[BRIEF]:
Repeat every line, exactly, from the very first through the one where "return t, EYE + r.z * k" appears. Add nothing else.

[RECORDED INFORMATION]:
============================================================

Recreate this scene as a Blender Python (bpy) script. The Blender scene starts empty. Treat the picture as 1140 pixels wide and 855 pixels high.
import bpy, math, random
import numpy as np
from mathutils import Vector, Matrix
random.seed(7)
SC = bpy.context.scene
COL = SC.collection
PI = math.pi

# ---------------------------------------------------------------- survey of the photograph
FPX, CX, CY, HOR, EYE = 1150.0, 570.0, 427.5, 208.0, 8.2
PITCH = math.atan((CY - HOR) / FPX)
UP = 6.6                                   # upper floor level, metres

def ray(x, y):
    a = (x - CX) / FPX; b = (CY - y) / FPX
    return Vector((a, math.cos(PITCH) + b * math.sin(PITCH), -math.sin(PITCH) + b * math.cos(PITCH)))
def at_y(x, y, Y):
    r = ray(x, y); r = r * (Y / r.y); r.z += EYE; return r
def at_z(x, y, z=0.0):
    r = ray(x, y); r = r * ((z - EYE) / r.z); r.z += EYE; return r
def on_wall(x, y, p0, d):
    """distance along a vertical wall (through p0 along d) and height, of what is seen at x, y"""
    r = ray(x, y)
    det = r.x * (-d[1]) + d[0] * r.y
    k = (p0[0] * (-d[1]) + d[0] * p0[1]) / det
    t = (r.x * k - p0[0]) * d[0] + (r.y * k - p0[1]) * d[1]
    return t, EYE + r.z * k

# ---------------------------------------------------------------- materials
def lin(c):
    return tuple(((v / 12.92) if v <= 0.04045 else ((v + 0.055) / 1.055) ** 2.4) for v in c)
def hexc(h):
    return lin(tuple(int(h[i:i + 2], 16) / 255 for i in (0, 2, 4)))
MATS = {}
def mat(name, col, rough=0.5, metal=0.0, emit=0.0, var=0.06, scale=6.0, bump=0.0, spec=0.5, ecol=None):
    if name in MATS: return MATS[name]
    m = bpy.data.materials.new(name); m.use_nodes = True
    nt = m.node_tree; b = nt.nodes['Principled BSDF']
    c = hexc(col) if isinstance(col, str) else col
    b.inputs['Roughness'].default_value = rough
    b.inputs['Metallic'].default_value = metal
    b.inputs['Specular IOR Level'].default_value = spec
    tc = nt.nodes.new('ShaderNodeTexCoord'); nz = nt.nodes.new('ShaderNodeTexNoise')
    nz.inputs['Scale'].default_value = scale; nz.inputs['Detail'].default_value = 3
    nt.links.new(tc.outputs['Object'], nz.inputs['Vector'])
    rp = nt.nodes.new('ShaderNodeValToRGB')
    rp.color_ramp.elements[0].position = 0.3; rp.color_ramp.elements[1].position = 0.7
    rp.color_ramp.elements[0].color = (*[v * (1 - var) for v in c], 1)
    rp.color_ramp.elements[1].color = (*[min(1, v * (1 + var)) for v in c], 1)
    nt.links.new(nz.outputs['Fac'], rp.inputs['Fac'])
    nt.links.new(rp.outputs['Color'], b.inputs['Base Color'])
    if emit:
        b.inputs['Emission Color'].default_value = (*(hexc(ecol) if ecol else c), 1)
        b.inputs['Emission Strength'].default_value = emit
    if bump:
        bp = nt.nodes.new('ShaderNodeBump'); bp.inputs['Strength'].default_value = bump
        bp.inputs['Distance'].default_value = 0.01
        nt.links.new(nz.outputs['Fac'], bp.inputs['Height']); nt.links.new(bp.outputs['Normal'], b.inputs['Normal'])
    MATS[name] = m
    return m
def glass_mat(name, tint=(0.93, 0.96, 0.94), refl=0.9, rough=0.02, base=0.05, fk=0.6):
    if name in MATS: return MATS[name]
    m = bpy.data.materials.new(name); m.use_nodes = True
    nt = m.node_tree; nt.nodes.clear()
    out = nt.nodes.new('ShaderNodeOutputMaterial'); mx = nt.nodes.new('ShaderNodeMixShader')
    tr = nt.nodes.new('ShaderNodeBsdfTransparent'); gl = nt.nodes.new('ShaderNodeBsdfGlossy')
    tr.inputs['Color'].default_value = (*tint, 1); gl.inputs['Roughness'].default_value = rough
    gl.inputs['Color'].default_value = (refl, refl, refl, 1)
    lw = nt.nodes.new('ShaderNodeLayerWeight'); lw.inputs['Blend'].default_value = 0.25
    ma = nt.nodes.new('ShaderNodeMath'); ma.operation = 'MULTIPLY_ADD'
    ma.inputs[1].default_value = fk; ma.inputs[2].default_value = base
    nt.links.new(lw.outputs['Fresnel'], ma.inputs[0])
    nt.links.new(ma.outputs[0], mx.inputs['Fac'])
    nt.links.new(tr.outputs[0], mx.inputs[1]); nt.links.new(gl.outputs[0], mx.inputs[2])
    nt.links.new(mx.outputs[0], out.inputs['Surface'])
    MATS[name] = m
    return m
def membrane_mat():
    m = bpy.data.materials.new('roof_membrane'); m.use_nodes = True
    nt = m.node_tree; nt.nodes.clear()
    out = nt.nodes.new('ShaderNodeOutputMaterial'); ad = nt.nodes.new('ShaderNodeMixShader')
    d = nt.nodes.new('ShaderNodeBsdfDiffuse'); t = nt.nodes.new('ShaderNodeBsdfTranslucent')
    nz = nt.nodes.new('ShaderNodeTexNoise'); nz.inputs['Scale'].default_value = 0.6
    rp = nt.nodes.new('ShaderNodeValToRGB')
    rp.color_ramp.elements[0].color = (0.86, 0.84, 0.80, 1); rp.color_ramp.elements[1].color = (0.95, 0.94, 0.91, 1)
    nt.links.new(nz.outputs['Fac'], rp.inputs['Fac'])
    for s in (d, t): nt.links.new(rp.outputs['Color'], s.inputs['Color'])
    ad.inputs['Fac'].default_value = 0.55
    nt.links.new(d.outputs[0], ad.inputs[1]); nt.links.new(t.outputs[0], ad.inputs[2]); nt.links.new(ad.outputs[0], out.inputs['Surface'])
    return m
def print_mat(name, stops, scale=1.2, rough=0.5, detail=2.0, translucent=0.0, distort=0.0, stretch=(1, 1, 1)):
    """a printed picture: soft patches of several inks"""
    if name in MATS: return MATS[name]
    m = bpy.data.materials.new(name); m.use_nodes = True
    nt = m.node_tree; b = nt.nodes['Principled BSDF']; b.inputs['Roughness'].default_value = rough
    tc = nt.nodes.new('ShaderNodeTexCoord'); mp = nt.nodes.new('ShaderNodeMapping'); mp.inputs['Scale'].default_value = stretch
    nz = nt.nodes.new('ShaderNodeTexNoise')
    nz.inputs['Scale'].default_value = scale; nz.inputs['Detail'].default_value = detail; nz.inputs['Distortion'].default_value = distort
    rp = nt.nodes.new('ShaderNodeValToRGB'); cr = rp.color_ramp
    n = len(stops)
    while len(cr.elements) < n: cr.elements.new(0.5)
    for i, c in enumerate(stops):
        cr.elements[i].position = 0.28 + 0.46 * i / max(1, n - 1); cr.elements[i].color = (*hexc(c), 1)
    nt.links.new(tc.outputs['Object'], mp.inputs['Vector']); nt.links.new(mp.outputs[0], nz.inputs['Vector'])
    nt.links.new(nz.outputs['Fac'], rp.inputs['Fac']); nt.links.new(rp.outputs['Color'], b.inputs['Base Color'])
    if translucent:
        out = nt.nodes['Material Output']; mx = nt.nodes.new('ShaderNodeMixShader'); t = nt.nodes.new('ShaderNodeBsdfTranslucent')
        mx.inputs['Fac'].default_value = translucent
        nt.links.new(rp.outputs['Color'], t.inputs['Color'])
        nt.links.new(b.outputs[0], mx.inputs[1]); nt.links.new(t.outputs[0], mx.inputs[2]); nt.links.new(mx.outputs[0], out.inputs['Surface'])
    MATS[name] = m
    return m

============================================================

[WRITTEN SOLUTION]:
Recreate this scene as a Blender Python (bpy) script. The Blender scene starts empty. Treat the picture as 1140 pixels wide and 855 pixels high.
import bpy, math, random
import numpy as np
from mathutils import Vector, Matrix
random.seed(7)
SC = bpy.context.scene
COL = SC.collection
PI = math.pi

# ---------------------------------------------------------------- survey of the photograph
FPX, CX, CY, HOR, EYE = 1150.0, 570.0, 427.5, 208.0, 8.2
PITCH = math.atan((CY - HOR) / FPX)
UP = 6.6                                   # upper floor level, metres

def ray(x, y):
    a = (x - CX) / FPX; b = (CY - y) / FPX
    return Vector((a, math.cos(PITCH) + b * math.sin(PITCH), -math.sin(PITCH) + b * math.cos(PITCH)))
def at_y(x, y, Y):
    r = ray(x, y); r = r * (Y / r.y); r.z += EYE; return r
def at_z(x, y, z=0.0):
    r = ray(x, y); r = r * ((z - EYE) / r.z); r.z += EYE; return r
def on_wall(x, y, p0, d):
    """distance along a vertical wall (through p0 along d) and height, of what is seen at x, y"""
    r = ray(x, y)
    det = r.x * (-d[1]) + d[0] * r.y
    k = (p0[0] * (-d[1]) + d[0] * p0[1]) / det
    t = (r.x * k - p0[0]) * d[0] + (r.y * k - p0[1]) * d[1]
    return t, EYE + r.z * k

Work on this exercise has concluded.